No one knows what dialectics is because virtually no one here has even read Marx, let alone Hegel.

What does "doing" mean? And what do you mean under "dialectics" - Hegelian or DiaMat?

If you are asking to what DiaMat cannot be applied, the answer is: it cannot be applied to abstract concepts that have no relation to reality. Everything else is a valid target of analysis - after all, one of the tenets of analysis is understanding thing in relation to other things. I.e. expanding scope of analysis.

...

>What does "doing" mean?
Go fuck yourself dialectically, Bill Clinton.

Dialectical analysis on the other hand doesn't get more wrong than it already is when you add errors.

Because no one here is giving you a good intro read to dialectics, try this: empyreantrail.wordpress.com/2016/09/12/dialectics-an-introduction/
It's pretty damn short, and as far as I know does a good enough job of communicating some of the basics

No

Here are some notes I have you may be interested in:
{thesis-antithesis}-synthesis
{abstract-negative}-concrete
That is, there is no dialectical method as a formula

essentially, critical analysis of concepts/objects from within
One basically follows the train of thought set by the concept, the relations already within it, and those that it brings up of its own content and their relations
What is aimed at by such an analysis can be considered three things: testing coherency, testing stability, and testing for a claim to logical/material independence, in other words testing for a claim of being a coherent absolute


How does it feel to revel in ignorance :^) ?

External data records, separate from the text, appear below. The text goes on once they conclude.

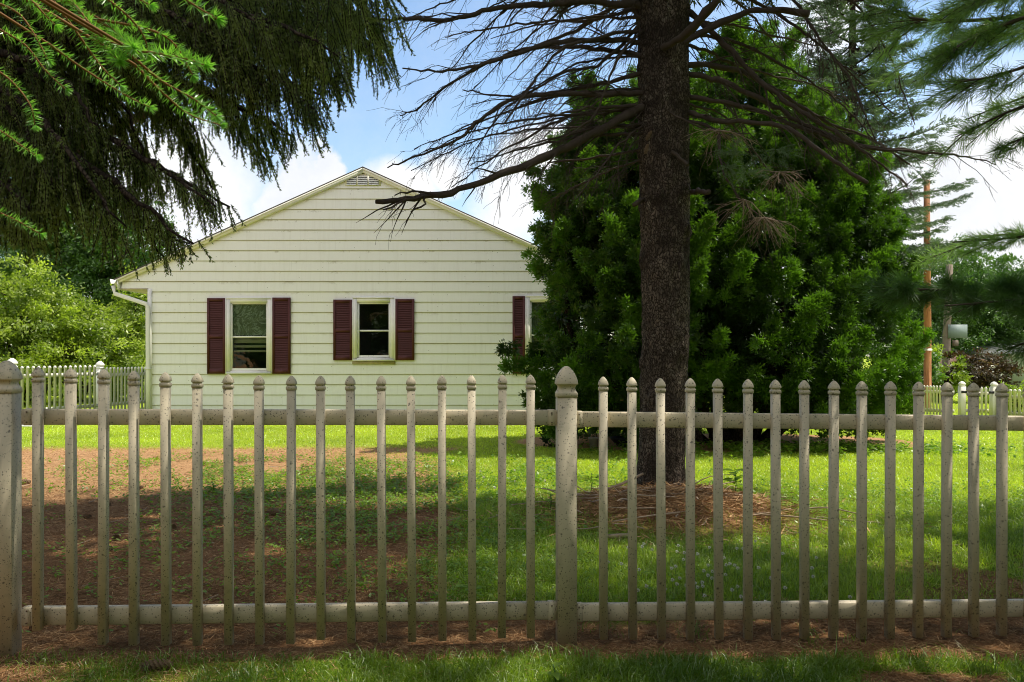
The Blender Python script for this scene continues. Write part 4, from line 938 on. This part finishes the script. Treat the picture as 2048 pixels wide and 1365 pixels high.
# --- white pine at the right
PXX, PYY = 5.4, 5.6
wp = thing('pine_tree', 'white pine with long soft needles reaching in from the right edge', 'tree', (PXX, PYY, 0)); po_ = np.array([PXX, PYY, 0])
wp_tr = trunk_mesh(0, 0, [(-.05, .3), (.5, .26), (6, .2), (13, .04)], 48, .08, 4, .014)
def tuft_tpl(n, L, w, open_=.75):
    a = R.uniform(0, 6.28, n); s = R.uniform(.1, open_, n); b = np.stack([R.uniform(-.05, .03, n), np.zeros(n), np.zeros(n)], -1)
    return kites(b, np.stack([np.ones(n), s*np.cos(a), s*np.sin(a)], -1), L*(.75+.4*R.random(n)), w)
tuft = tuft_tpl(20, .095, .0026)
def pine_bough(pts, dens, wid, tpl=tuft, var=None, r=.02, sag=-.1, sc=1.):
    q = resample([P(*p) for p in pts], 20)-po_; wd, fo = MB(), MB(); wd.tube(q, np.linspace(r, .004, len(q)), 6)
    m = len(q); L = np.linalg.norm(np.diff(q, axis=0), axis=1).sum()
    for _ in range(int(L*9)):
        t = U(.12, 1); k = min(m-2, int(t*(m-1))); T = q[k+1]-q[k]; T /= np.linalg.norm(T); s = np.cross(T, [0, 0, 1.]); s *= (1 if R.random() < .5 else -1)
        d = T*U(.5, 1.)+s*U(.3, 1.)+np.array([0, 0, U(-.35, .2)]); l = wid*U(.5, 1.1)*(1.15-.6*t); tt = np.linspace(0, 1, 5)[:, None]
        b = q[k]+d/np.linalg.norm(d)*l*tt+np.array([0, 0, sag])*l*tt**2; wd.tube(b, np.linspace(.005, .002, 5), 4, cap=False)
        n = int(dens*(1. if dens > 80 else .62)*l)+2; u = R.uniform(.15, 1., n); bp_ = b[0]+(b[-1]-b[0])*u[:, None]; dirs = (b[-1]-b[0])[None]/l*.9+sph(n)*.65+np.array([0, 0, .1])
        scatter(fo, tpl, bp_+R.normal(0, .015, (n, 3)), dirs, sc*(.8+.4*R.random(n)), R.uniform(0, 6.28, n), var)
    o = wd.build('branch', M_TWIG, wp, True); fo.build('needle_tufts', M_PINE, o)
pine_bough([(2660, -120, 5.6), (2300, -40, 5.3), (2048, 30, 5.), (1850, 40, 4.8), (1730, 10, 4.7)], 60, .5)
pine_bough([(2660, 0, 5.6), (2300, 20, 5.6), (2060, 60, 5.7), (1900, 100, 5.8), (1800, 130, 5.8)], 60, .45, var=.8)
pine_bough([(2660, 60, 5.6), (2350, 60, 5.1), (2150, 100, 4.9), (2000, 150, 4.8), (1910, 165, 4.8)], 55, .42)
pine_bough([(2660, 100, 5.6), (2350, 150, 5.4), (2180, 180, 5.3), (2040, 215, 5.2), (1910, 275, 5.2)], 52, .42)
pine_bough([(2660, 430, 5.6), (2300, 430, 5.5), (2150, 450, 5.4), (2030, 475, 5.4), (1905, 485, 5.4)], 60, .36, var=.95)  # sunlit look of this and the next bough set in needle colour
pine_bough([(2660, 430, 5.6), (2350, 450, 6.2), (2150, 480, 6.6), (2000, 470, 6.9), (1850, 520, 7.)], 60, .34, var=.9)
pine_bough([(2660, 520, 5.6), (2350, 560, 5.2), (2150, 575, 4.9), (1960, 580, 4.7), (1780, 578, 4.6)], 120, .42, var=.0)
pine_bough([(2660, 520, 5.6), (2350, 570, 5.0), (2180, 580, 4.7), (2050, 598, 4.5), (1890, 612, 4.4)], 110, .36, var=.05)
pine_bough([(2660, 560, 5.6), (2350, 620, 5.1), (2250, 640, 4.9), (2140, 660, 4.8), (2040, 690, 4.7)], 90, .3, var=.05)
pine_bough([(2660, -200, 5.6), (2350, -120, 4.6), (2150, -60, 4.2), (2000, -20, 4.), (1880, -20, 3.9)], 50, .4)
pine_bough([(2660, 40, 5.6), (2400, 90, 5.9), (2200, 140, 6.), (2060, 190, 6.), (1930, 240, 6.)], 60, .4, var=.8)
pine_bough([(2660, 100, 5.6), (2400, 180, 5.3), (2200, 230, 5.1), (2090, 260, 5.0), (1990, 300, 5.0)], 52, .34)
pine_bough([(2660, -100, 5.6), (2300, -20, 6.3), (2000, 0, 6.6), (1840, 50, 6.8), (1760, 110, 6.9)], 55, .4, var=.9)
pine_bough([(2660, -100, 5.6), (2300, -20, 4.6), (2100, 20, 4.4), (1960, 70, 4.3), (1870, 120, 4.3)], 50, .34)
tp_pine = twig_tpl(.26, 26, .09, .012, 1.0, .9)
cm, w2 = MB(), wp_tr; conifer_crown(cm, w2, 5.3, 13.5, 4.3, 19, tp_pine, 54, 1.35, -.02, .6, back=.42, gap=.24, org=po_)
cm.build('crown', M_CROWN, sp); w2.build('trunk', M_BARK, wp, True)

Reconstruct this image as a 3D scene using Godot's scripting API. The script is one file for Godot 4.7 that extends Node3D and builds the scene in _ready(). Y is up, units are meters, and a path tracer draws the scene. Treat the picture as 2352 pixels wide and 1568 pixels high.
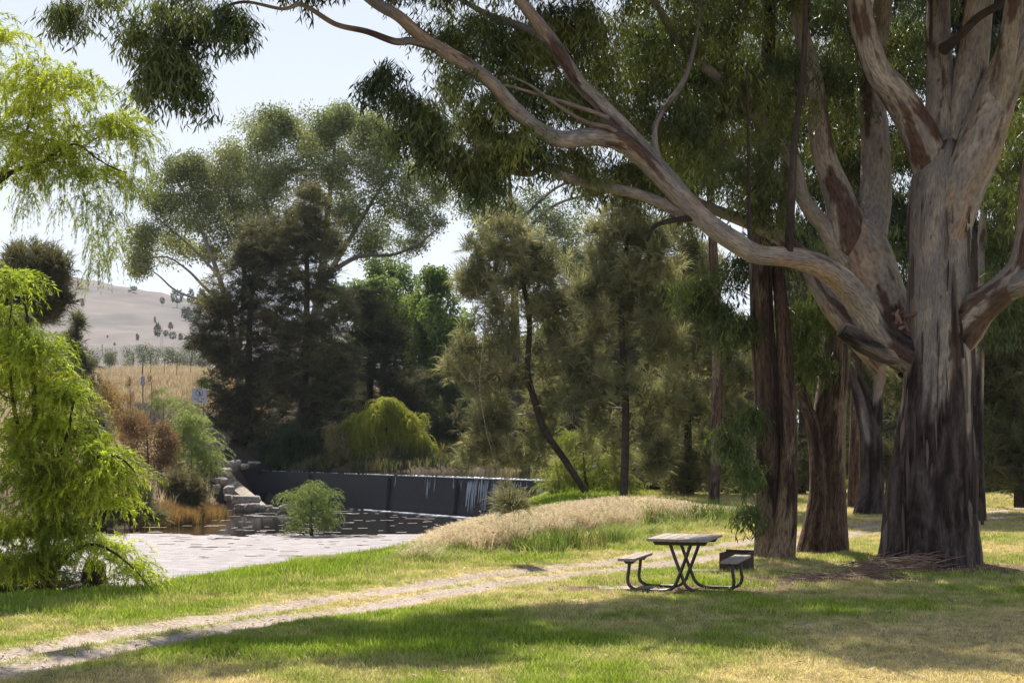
extends Node3D
# A river park: a big red gum with limbs over a lawn, a picnic table, a dirt track, a weir and trees beyond.
# Measured from the photograph: focal length 3400 of its 2352-wide pixels, horizon at row 1010, eye 2.1 m above the lawn.
const F := 3400.0
const CX := 1176.0
const HY := 1010.0
const EYE := 2.1
const WATER := -1.9
const POOL := 0.12

var rng := RandomNumberGenerator.new()
var nz := FastNoiseLite.new()
var nz2 := FastNoiseLite.new()
var mats := {}
var sprays := {}

class Mb:
	var v := PackedVector3Array()
	var n := PackedVector3Array()
	var c := PackedColorArray()
	var uv := PackedVector2Array()
	var i := PackedInt32Array()

# ---------------------------------------------------------------- small helpers
func at(px: float, py: float, depth: float) -> Vector3:
	return Vector3((px - CX) * depth / F, EYE + (HY - py) * depth / F, -depth)

func lin(r: float, g: float, b: float, a := 1.0) -> Color:
	return Color(r, g, b, a).linear_to_srgb()

func rf(a: float, b: float) -> float:
	return rng.randf_range(a, b)

func sm(t: float) -> float:
	t = clampf(t, 0.0, 1.0)
	return t * t * (3.0 - 2.0 * t)

func tab(t: PackedVector2Array, x: float) -> float:
	if x <= t[0].x:
		return t[0].y
	for k in range(1, t.size()):
		if x <= t[k].x:
			return lerpf(t[k - 1].y, t[k].y, (x - t[k - 1].x) / (t[k].x - t[k - 1].x))
	return t[t.size() - 1].y

func numbered(called: String) -> String:
	if not has_node(NodePath(called)):
		return called
	var k := 1
	while has_node(NodePath("%s_%03d" % [called, k])):
		k += 1
	return "%s_%03d" % [called, k]

func thing(called: String, label: String, category: String, where := Vector3.ZERO, group := "") -> Node3D:
	var o := Node3D.new()
	o.name = numbered(called)
	add_child(o)
	o.position = where
	tag(o, label, category, group)
	return o

func tag(o: Node, label: String, category := "", group := "", kind := "") -> void:
	if label:
		o.set_meta("label", label)
	if category:
		o.set_meta("category", category)
	if group:
		o.set_meta("group", group)
	if kind:
		o.set_meta("kind", kind)

func mesh_of(m: Mb) -> ArrayMesh:
	var a := []
	a.resize(Mesh.ARRAY_MAX)
	a[Mesh.ARRAY_VERTEX] = m.v
	a[Mesh.ARRAY_INDEX] = m.i
	if m.n.size() == m.v.size():
		a[Mesh.ARRAY_NORMAL] = m.n
	if m.c.size() == m.v.size():
		a[Mesh.ARRAY_COLOR] = m.c
	if m.uv.size() == m.v.size():
		a[Mesh.ARRAY_TEX_UV] = m.uv
	var r := ArrayMesh.new()
	if m.v.size():
		r.add_surface_from_arrays(Mesh.PRIMITIVE_TRIANGLES, a)
	return r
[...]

It's remarkable how bad that text is and yet how deep AW has dropped from that (should I blame Hegel or shrooms here?).

So we have to add to the list of what dialectics can mean:
-checking a combination of claims for mutual compatibility
And this isn't restricted to actual persons making claims, and compatibility isn't about strict impossibility here, but also about parts of a thing that are unlikely to work together in harmonious fashion for long (unstable situations are already part of the list in this thread however).

Why not use different words for different concepts then, is that so hard?

So, another way of putting it: "where influence doesn't strictly go from A to B, it goes in both directions"? Then he gives this "example":
But you certainly can have use-value without exchange-value. (Not sure if it's the drugs here or that he isn't familiar with economics.)

Another way of putting it: There is A and B and they fuse into a new thing C, which is in a way "between A and B, and in another aspect way more different from these than they are to each other". The essay starts of vague and gets so vague that it can mean practically anything. Mission accomplished, I guess.